The Advice Trap is the follow up to The Coaching Habit, my favourite book on transforming your leadership through being more of a coach.
Like The Coaching Habit, this book is fast to read, but long to digest. I love how author Michael Bungay Stanier (MBS) breaks down concepts to their most simple form:
- Your advice isn’t as good as you think
- Giving advice is a leadership failure
- Going from advice-giver to coach is a hard change, but worth it
- The key: stay curious longer and ask more questions
Your Advice Monster comes with three different personas:
- Tell-it
- Save-it
- Control-it
Reading through the descriptions, I could see how leaders I’ve worked with fit into each persona. Me, I’m a Save-it. Something about my superhero tendencies.
Your Advice Monster believes you’re better than the other person.
Like in Multipliers, by Liz Wiseman, letting that Advice Monster run free diminishes the genius of those around us. If you want to bring out the genius, you need to learn how to cage your Advice Monster (and not let it out).
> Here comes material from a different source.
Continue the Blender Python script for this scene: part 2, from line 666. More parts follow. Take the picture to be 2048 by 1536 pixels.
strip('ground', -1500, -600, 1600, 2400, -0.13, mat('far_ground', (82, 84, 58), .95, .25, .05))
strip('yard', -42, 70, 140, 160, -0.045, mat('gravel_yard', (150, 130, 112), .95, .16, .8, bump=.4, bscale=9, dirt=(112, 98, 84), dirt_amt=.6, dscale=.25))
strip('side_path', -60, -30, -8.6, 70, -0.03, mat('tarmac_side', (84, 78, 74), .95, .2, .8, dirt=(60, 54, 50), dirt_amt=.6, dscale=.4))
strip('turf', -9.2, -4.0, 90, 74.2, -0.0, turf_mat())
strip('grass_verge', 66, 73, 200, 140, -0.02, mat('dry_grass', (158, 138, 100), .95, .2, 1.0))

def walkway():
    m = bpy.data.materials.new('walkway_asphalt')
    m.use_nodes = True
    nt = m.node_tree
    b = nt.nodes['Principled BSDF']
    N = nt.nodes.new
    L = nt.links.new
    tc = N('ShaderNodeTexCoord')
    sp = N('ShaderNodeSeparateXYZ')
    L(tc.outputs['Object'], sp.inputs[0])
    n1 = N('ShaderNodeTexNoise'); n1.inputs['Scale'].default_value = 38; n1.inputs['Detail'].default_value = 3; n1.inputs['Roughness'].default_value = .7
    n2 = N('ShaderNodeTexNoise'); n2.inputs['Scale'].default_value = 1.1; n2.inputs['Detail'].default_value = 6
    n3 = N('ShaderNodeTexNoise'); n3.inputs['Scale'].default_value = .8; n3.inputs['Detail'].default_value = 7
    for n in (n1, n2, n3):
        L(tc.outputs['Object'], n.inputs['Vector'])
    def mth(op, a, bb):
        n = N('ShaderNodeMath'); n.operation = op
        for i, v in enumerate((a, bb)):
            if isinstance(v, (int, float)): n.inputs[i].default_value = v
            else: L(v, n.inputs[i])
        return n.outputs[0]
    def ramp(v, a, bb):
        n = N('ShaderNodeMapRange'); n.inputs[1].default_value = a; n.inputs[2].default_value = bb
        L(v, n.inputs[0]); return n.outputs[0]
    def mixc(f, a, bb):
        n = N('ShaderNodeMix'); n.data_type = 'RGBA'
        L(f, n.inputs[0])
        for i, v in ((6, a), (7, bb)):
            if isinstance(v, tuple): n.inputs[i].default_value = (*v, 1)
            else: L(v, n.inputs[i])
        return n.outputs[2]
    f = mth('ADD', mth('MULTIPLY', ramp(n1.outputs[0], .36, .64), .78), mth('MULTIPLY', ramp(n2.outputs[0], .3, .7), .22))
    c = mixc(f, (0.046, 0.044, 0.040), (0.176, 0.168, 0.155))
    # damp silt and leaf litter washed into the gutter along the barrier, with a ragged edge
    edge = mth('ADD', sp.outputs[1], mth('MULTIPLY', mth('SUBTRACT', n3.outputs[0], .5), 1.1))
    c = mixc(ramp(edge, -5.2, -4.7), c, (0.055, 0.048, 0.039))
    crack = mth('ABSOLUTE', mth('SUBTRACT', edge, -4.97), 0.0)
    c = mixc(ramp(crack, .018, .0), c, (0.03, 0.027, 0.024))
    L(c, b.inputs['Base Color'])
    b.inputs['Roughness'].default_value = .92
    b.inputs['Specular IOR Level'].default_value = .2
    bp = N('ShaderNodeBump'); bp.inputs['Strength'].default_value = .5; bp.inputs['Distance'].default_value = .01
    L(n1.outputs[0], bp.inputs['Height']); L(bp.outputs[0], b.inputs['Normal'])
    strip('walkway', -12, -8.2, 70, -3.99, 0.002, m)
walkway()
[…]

MBS provides a simple habit change model to keep the Advice Monster caged. It’s a lot like the model from Atomic Habits.
- Find the triggers
- Recognize the behaviour
- Understand the impacts (good and bad)
- Know why you want to make the change
- Change the habit
The second half of the book dives into building your coaching habit. If you’ve read his previous book, some of this is an important reminder, and some dives deeper. It feels a lot more like a how-to guide, including how to ask the right questions and manage more challenging situations.
Mike’s The Advice Trap Mindmap
I know you’re busy. How much of that busy is because you’re an answer dispenser? Is it time for a shift? Time to take your leadership to the next level? This book is definitely worth the read.